Green Card - Should I apply through marriage or through employer?

luckypin

New Member
My employer is willing to sponsor my green card, has gone through the advertisement process and is almost ready to file the application. I'm also getting married to an American citizen next month. I'm not sure if I should stop the company process and apply through marriage. Can you give me advice on this? How long would each method take? Are there any complications in either way?
Thanks!
 
What would be the category of the employment-based green card? EB1, EB2, EB3, or something else? And are you from India or China? Those factors greatly influence the length of time and complexity of the employment based process.

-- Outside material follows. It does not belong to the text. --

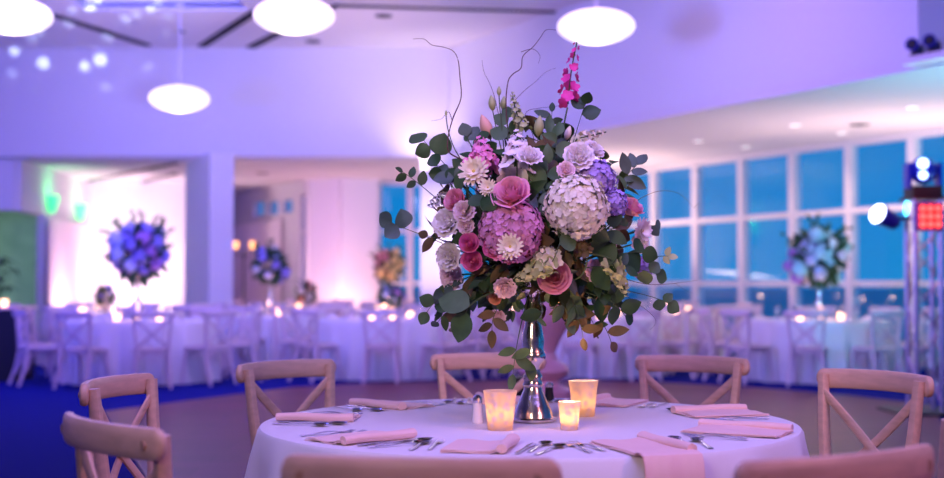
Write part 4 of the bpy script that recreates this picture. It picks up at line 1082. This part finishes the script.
for ti, (x, y, a0, ds, nc) in enumerate(tables):
    if cl is None:
        cl = cloth(.915, .76, 18, 8, .10).build('tablecloth', 'cloth', loc=(x, y, .001)); o = cl; tag(o, '', 'tablecloth')
    else:
        o = cl.copy(); COL.objects.link(o); o.location = (x, y, .001); o.rotation_euler = (0, 0, ti * 1.3)
    o['label'] = 'pale floor-length tablecloth on ' + ds; o['group'] = 'tablecloths on the far tables'; o['category'] = 'tablecloth'
    cs = []
    for c_ in range(nc):
        a = math.radians(a0 + 360 / nc * c_ + random.uniform(-5, 5)); r_ = 1.25 + random.uniform(-.03, .05)
        cx, cy = x + r_ * math.cos(a), y + r_ * math.sin(a)
        cs.append((cx, cy, a + PI / 2 + random.uniform(-.08, .08)))
    nearc = sorted([c_ for c_ in cs if c_[1] < y], key=lambda q: q[0]); farc = sorted([c_ for c_ in cs if c_[1] >= y], key=lambda q: q[0])
    for lst, sd in ((nearc, 'near'), (farc, 'far')):
        for i, (cx, cy, rz) in enumerate(lst):
            far_chair(cx, cy, rz, '%s crossback chair from the left, %s side of %s' % (ORD[i], sd, ds), 'limewashed chairs at the far tables')
    for i in range(3):
        a = 4.1 + i * .75 + .2 * math.sin(ti); vx, vy = x + .38 * math.cos(a), y + .38 * math.sin(a)
        lb = '%s glowing votive from the left on %s' % (ORD[i], ds)
        if vot is None: vot = far_votive(); vot.location = (vx, vy, .7625); vot['label'] = lb; vot['group'] = 'votives on the far tables'
        else: dup(vot, (vx, vy, .7625), 0, lb, 'votives on the far tables')
    point('far_candle_light', (x, y - .45, .95), (1, .5, .25), 3.0, .05)
    if ti < 5:
        for i in range(6):
            a = math.radians(a0) + i * 2 * PI / nc - 2 * 2 * PI / nc; lb = '%s folded white napkin counterclockwise on %s' % (ORD[i], ds)
            l_ = (x + .72 * math.cos(a), y + .72 * math.sin(a), .7625)
            if npk is None: npk = far_napkin().build('napkin', 'farnapkin'); o = npk
            else: o = npk.copy(); COL.objects.link(o)
            o.location = l_; o.rotation_euler = (0, 0, a + PI / 2); tag(o, lb, 'napkin', 'white napkins on the far tables')
    # water glasses
def glass_mesh():
    m_ = MB(); m_.lathe([(.030, 0), (.030, .004), (.004, .008), (.004, .07), (.030, .10), (.036, .14), (.032, .19), (.031, .19), (.034, .14), (.028, .103)], 16); return m_
M['clear'] = mat('clear_glass', (0.95, 0.95, 1.0), 0.03, trans=0.95)
gm = None
for ti in (0, 1, 2, 3, 4, 8):
    x, y, a0, ds, nc = tables[ti]
    for i in range(5):
        a = math.radians(a0 - 60 + i * 32); l_ = (x + .55 * math.cos(a), y + .55 * math.sin(a), .7625)
        if gm is None: gm = glass_mesh().build('water_glass', 'clear'); o = gm
        else: o = gm.copy(); COL.objects.link(o)
        o.location = l_; tag(o, '%s stemmed glass from the left on %s' % (ORD[i], ds), 'glass', 'stemmed glasses on the far tables')

# ------------------------------------------------------------------ background bouquets
M['f_violet'] = mat('violet_blossom', (0.30, 0.26, 0.72), 0.6); M['f_blue'] = mat('pale_blue_blossom', (0.55, 0.62, 0.85), 0.6)
M['f_turq'] = mat('turquoise_lit_blossom', (0.45, 0.78, 0.82), 0.6); M['f_yel'] = mat('yellow_blossom', (0.88, 0.62, 0.26), 0.6)  # turquoise tint puts the cyan stage light into the petal colour
M['f_coral'] = mat('coral_pink_blossom', (0.82, 0.30, 0.34), 0.6); M['f_white'] = mat('white_blossom', (0.85, 0.82, 0.84), 0.6); M['f_purple'] = mat('purple_blossom', (0.45, 0.22, 0.62), 0.6)
HB = {}
def blossom(mt, loc, r, d_, lb, grp):
    if mt not in HB:
        o = hydrangea_mesh(.1, 46, 7, .30, .9, True).build('blossom', mt); HB[mt] = o
    else: o = HB[mt].copy(); COL.objects.link(o)
    o.location = loc; o.scale = (r / .1,) * 3; o.rotation_euler = Vector(d_).to_track_quat('Z', 'Y').to_euler()
    tag(o, lb, 'flower', grp); return o
FLC = None
def far_bouquet(x, y, z0, zc, R, pal, ds, n_=18, stand=True, spikes=6, dark='euc2'):
    # stand / vase
    t = thing('flower_stand' if stand else 'flower_vase', ('tall silver stand under ' if stand else 'low glass vase under ') + ds, 'flower stand' if stand else 'vase', (x, y, z0))
    h = zc - R * .75 - z0
    if stand:
        m_ = MB(); m_.lathe([(.085, 0), (.09, .01), (.06, .04), (.03, .10), (.05, h * .35), (.022, h * .5), (.020, h * .85), (.03, h * .92)], 20); m_.build('stem', 'silver', t)
        m_ = MB(); m_.lathe([(.03, h * .92), (.05, h * .95), (.08, h + .06), (.075, h + .06), (.03, h * .97)], 20); m_.build('bowl', 'silver', t)
    else:
        m_ = MB(); m_.lathe([(.05, 0), (.075, .03), (.08, max(.06, h + .04)), (.075, max(.06, h + .04)), (.05, .02)], 20); m_.build('body', 'silver', t)
    m_ = MB(); rnd = random.Random(int(abs(x) * 100))
    for i in range(90):
        z = 1 - 2 * (i + .5) / 90; th = i * 2.4; r_ = math.sqrt(1 - z * z); d_ = Vector((r_ * math.cos(th), r_ * math.sin(th), z * 1.1))
        leaf(m_, d_ * R * .55, d_ + Vector((rnd.uniform(-.5, .5), rnd.uniform(-.5, .5), rnd.uniform(-.5, .3))), Vector((0, -1, rnd.uniform(-.5, 1))), R * rnd.uniform(.4, .75), R * .13, .2, .2, .8)
    for i in range(spikes):
        th = rnd.uniform(-2.4, 2.4); d_ = Vector((math.sin(th) * .8, rnd.uniform(-.2, .2), abs(math.cos(th)) + .5)).normalized()
        pts = [d_ * R * q for q in (.3, .8, 1.15, 1.45)]; m_.sweep(pts, [.006, .005, .004, .002], 5)
        for q in range(5): leaf(m_, d_ * R * (.8 + q * .15), d_ + Vector((rnd.uniform(-1, 1), 0, rnd.uniform(-1, 1))), (0, -1, 0), R * .22, R * .06)
    m_.sweep([(0, 0, -R * .8), (0, 0, 0)], .02, 6)
    m_.sweep([(0, 0, 0)] + [(0, 0, .01)], .02, 6)
    o = m_.build('foliage', dark, None, loc=(x, y, zc)); tag(o, 'loose greenery of ' + ds, 'foliage')
    gl = {}
    for i in range(n_):
        z = 1 - 1.75 * (i + .5) / n_; th = i * 2.4 + 1; r_ = math.sqrt(max(0, 1 - z * z)); d_ = Vector((r_ * math.cos(th), r_ * math.sin(th), z))
        mt = pal[i % len(pal)]; nmz = {'f_violet': 'violet', 'f_blue': 'pale blue', 'f_turq': 'turquoise-lit', 'f_yel': 'yellow', 'f_coral': 'coral pink', 'f_white': 'white', 'f_purple': 'purple'}[mt]
        blossom(mt, Vector((x, y, zc)) + Vector((d_.x, d_.y, d_.z * 1.22)) * R * rnd.uniform(.58, .92), R * rnd.uniform(.20, .33), d_, 'out-of-focus %s blossom in %s' % (nmz, ds), 'blossoms of ' + ds)
T0 = .761
far_bouquet(-4.24, 16.1, T0, 1.60, .36, ['f_violet', 'f_blue', 'f_violet', 'f_purple'], 'the tall violet-blue bouquet by the left pillar', 30, True, 12)
far_bouquet(-3.02, 19.0, T0, 1.48, .27, ['f_white', 'f_violet', 'f_blue'], 'the tall white and violet bouquet right of the pillar', 14)
far_bouquet(-1.57, 23.9, T0, 1.55, .30, ['f_yel', 'f_coral', 'f_yel', 'f_white', 'f_coral'], 'the pink and yellow bouquet before the annex window', 22)
far_bouquet(-1.08, 16.9, T0, 1.04, .17, ['f_violet', 'f_blue', 'f_purple'], 'the low violet flowers left of the big bouquet', 10, False, 2)
far_bouquet(-2.98, 22.8, T0, 1.05, .20, ['f_coral', 'f_white', 'f_coral'], 'the low pink flowers in the annex', 10, False, 2)
far_bouquet(4.48, 16.35, T0, 1.56, .37, ['f_turq', 'f_blue', 'f_turq', 'f_white'], 'the turquoise-lit bouquet by the windows', 28, True, 5)
far_bouquet(-5.7, 19.7, T0, 1.02, .16, ['f_violet', 'f_white'], 'the low flowers behind the violet-blue bouquet', 8, False, 2)
for i, (dx, dz) in enumerate([(-.42, -.06), (-.30, -.20), (-.36, .10)]):
    blossom('f_purple', (4.48 + dx, 16.25, 1.56 + dz - .05), (.07, .09, .06)[i], (-.5, -1, 0), 'purple-lit blossom at the left flank of the turquoise-lit bouquet', 'purple blossoms of the turquoise bouquet')

# annex candelabrum, buffet table, pedestal, black boxes
t = thing('floor_candelabrum', 'dark candelabrum with amber candle glasses right of the left pillar', 'candelabrum', (-4.50, 25.0, 0))
m_ = MB(); m_.lathe([(.20, 0), (.2, .02), (.03, .06), (.018, .3), (.018, 1.9)], 16); m_.build('pole', 'black', t)
m_ = MB(); m_.sweep([(-.17, 0, 1.86), (-.12, 0, 1.78), (0, 0, 1.75), (.12, 0, 1.78), (.17, 0, 1.86)], .012, 8); m_.build('arm', 'black', t)
for dx in (-.17, .17):
    m_ = MB(); m_.lathe([(.04, 1.90), (.06, 1.95), (.06, 2.03), (.05, 2.05)], 16, (dx, 0, 0)); m_.build('amber_glass', 'amber', t)
o = hydrangea_mesh(.16, 40, 9, .3).build('flower_cluster', 'euc3', loc=(-4.95, 24.9, 2.28)); o.parent = None
tag(o, 'dark blossom cluster above the amber candelabrum', 'flower')
t = thing('shelf_stand', 'narrow black stand holding the dark blossom cluster', 'stand', (-4.95, 24.9, 0))
m_ = MB(); m_.lathe([(.16, 0), (.16, .02), (.02, .05), (.02, 2.12), (.08, 2.18)], 16); m_.build('pole', 'black', t)
t = thing('floor_pedestal', 'pink turned pedestal, out of focus behind the silver stand', 'pedestal', (.51, 9.0, .012))
m_ = MB(); m_.lathe([(.26, 0), (.26, .04), (.20, .08), (.17, .30), (.20, .40), (.205, .46), (.11, .50), (.10, .53), (.17, .57), (.185, .60), (.17, .63), (.10, .67), (.08, .73), (.12, .82), (.19, .94), (.215, 1.0), (.19, 1.10), (.12, 1.14)], 40); m_.build('column', 'pinkped', t)
m_ = MB(); m_.lathe([(.13, 1.14), (.15, 1.15), (.15, 1.17)], 32); m_.build('top_plate', 'silver', t)
t = thing('floor_speaker', 'black speaker box on the dance floor behind the table', 'speaker', (.325, 7.6, .012))
m_ = MB(); m_.box((0, 0, .33), (.17, .22, .66)); m_.build('cabinet', 'black', t, False)
m_ = MB(); m_.box((0, -.114, .33), (.14, .008, .60)); m_.build('grille', 'slot', t, False)
# black-skirted bar at the far left
t = thing('bar_table', 'black-skirted bar table at the left edge of the photo', 'table', (-6.35, 16.2, 0))
m_ = MB(); m_.box((0, 0, .45), (1.3, .7, .90)); m_.build('skirt', 'black', t, False)
m_ = MB(); m_.box((0, 0, .915), (1.36, .76, .03)); m_.build('top', 'napkin', t, False)
dup(vot, (-5.9, 16.0, .931), 0, 'glowing votive on the black-skirted bar', 'votives on the far tables')
t = thing('potted_palm', 'dark leafy potted plant at the left edge behind the bar', 'plant', (-7.35, 19.2, 0))
m_ = MB(); m_.lathe([(.15, 0), (.20, .40), (.18, .40), (.14, .36)], 20); m_.build('pot', 'black', t)
m_ = MB()
for i in range(16):
    a = i * 2.4; hgt = random.uniform(1.2, 1.75); r_ = random.uniform(.2, .42)
    pts = bez(Vector((0, 0, .3)), Vector((r_ * .2 * math.cos(a), r_ * .2 * math.sin(a), hgt)), Vector((r_ * math.cos(a), r_ * math.sin(a), hgt - .1)), 8); m_.sweep(pts, .008, 5)
    for j in range(3, 9):
        for s_ in (-1, 1): leaf(m_, pts[j], Vector((math.cos(a + s_ * 1.2), math.sin(a + s_ * 1.2), -.3)), (0, 0, 1), .24, .022)
m_.build('fronds', 'euc2', t)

The employment-based green card has an advantage in that upon approval you directly get a 10-year* green card, whereas you would get a 2-year conditional card for marriage-based followed by another round of paperwork and possibly another interview to extend it to a 10 year card. And employment-based green cards usually don't require an interview, but the interview is mandatory for marriage-based.

The big disadvantage is that if you are in EB2 India/China, or EB3 (any country), or the employment-based process will take years.

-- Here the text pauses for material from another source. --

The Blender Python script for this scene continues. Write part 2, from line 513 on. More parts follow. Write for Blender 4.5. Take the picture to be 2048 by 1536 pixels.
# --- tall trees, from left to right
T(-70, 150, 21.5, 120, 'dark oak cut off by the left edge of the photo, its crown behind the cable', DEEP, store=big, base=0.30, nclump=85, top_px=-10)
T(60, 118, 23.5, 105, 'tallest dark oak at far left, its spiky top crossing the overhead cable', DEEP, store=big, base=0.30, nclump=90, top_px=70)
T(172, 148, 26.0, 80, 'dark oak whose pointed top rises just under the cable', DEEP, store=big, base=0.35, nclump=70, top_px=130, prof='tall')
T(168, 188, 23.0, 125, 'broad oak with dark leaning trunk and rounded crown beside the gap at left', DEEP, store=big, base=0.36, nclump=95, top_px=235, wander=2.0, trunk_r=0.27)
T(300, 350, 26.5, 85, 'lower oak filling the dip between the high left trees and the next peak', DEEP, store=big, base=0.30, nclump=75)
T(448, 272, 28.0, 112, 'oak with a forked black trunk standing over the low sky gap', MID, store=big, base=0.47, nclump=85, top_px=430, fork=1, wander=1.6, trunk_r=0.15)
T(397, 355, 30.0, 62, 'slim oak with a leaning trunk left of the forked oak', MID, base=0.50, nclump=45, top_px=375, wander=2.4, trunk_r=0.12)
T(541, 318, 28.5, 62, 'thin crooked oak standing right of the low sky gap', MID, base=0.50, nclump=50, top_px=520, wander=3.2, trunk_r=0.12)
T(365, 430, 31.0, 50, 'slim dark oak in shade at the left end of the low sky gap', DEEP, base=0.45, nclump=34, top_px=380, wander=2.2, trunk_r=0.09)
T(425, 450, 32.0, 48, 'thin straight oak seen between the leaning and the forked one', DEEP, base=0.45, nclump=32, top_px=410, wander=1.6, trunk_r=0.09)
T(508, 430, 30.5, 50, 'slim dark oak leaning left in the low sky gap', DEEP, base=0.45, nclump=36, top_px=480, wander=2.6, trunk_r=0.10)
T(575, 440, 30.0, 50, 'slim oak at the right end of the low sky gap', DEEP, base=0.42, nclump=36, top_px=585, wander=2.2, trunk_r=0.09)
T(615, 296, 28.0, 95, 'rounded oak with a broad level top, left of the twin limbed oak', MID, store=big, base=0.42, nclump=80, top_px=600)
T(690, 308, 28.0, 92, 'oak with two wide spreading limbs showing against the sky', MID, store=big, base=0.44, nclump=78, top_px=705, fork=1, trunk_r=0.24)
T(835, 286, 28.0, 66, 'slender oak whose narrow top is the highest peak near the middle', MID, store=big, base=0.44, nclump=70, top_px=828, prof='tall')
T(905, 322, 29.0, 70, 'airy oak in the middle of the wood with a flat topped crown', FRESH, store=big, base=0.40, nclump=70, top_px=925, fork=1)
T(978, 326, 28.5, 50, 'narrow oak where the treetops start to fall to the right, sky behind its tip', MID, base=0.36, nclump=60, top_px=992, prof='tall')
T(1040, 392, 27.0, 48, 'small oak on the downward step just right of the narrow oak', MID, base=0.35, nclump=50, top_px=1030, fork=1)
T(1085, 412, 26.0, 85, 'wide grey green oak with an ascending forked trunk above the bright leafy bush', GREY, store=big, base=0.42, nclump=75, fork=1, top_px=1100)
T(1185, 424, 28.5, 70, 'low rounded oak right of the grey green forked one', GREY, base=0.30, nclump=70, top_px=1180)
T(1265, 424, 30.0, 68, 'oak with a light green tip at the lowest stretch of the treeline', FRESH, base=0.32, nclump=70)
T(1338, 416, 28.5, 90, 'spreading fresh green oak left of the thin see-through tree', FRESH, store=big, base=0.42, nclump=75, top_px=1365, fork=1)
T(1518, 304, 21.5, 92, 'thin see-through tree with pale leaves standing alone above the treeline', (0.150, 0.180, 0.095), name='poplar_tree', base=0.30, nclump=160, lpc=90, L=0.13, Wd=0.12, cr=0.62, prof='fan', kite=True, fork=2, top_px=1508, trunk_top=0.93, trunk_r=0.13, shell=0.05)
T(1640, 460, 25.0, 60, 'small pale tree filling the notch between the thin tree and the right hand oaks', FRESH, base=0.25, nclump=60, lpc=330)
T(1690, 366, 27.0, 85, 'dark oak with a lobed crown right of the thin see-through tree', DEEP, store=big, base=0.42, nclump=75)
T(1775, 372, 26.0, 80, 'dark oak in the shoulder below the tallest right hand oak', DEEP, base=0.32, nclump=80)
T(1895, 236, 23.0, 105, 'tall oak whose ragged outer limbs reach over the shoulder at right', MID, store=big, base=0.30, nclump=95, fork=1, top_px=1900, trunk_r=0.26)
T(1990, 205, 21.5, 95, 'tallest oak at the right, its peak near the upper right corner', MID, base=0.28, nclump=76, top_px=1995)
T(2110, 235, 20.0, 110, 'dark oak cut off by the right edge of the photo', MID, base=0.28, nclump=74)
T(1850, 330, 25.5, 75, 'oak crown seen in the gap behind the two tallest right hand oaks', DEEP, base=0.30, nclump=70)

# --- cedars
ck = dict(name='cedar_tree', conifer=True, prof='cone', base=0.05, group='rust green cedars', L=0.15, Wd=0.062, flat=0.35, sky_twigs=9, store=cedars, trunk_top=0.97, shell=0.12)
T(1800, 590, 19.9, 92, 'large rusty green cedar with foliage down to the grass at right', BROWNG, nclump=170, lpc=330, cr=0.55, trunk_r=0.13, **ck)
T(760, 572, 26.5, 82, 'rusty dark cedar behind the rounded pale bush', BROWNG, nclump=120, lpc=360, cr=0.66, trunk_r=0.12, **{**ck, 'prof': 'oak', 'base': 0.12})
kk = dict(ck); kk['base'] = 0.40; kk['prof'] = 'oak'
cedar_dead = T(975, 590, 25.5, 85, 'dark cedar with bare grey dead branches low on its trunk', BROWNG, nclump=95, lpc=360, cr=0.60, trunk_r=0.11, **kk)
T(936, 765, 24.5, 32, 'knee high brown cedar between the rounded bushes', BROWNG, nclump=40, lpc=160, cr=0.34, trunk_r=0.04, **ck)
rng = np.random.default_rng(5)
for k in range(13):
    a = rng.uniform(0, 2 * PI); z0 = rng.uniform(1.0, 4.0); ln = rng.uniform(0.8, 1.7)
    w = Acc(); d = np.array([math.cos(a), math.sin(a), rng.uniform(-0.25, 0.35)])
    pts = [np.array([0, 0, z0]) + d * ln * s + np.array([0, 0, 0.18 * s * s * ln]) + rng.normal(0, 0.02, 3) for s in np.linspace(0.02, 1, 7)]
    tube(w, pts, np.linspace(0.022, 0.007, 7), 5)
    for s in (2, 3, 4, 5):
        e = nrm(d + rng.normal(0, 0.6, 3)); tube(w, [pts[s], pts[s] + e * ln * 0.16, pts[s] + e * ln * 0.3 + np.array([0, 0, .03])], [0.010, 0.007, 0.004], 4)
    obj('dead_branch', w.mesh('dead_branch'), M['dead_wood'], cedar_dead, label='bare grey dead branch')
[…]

*except EB5 investor green cards which initially result in a 2-year card.
 
If you're going to apply for marriage-based, don't stop the employment-based one until you actually get married and have filed the papers for the marriage-based process and gotten the receipt for it.
 
Thanks for the answers. My category is EB2 and I'm not from India or China. I hear in my case the process may take about a year, compared to about 6 months through marriage. Is that what you've observed?
 
Thanks for the answers. My category is EB2 and I'm not from India or China. I hear in my case the process may take about a year, compared to about 6 months through marriage. Is that what you've observed?

Yes, that's approximately in line with what I've observed here and elsewhere. Maybe a bit faster.

But with marriage-based you'd be facing the extra cost and paperwork a couple years later to extend from a 2-year to a 10-year card.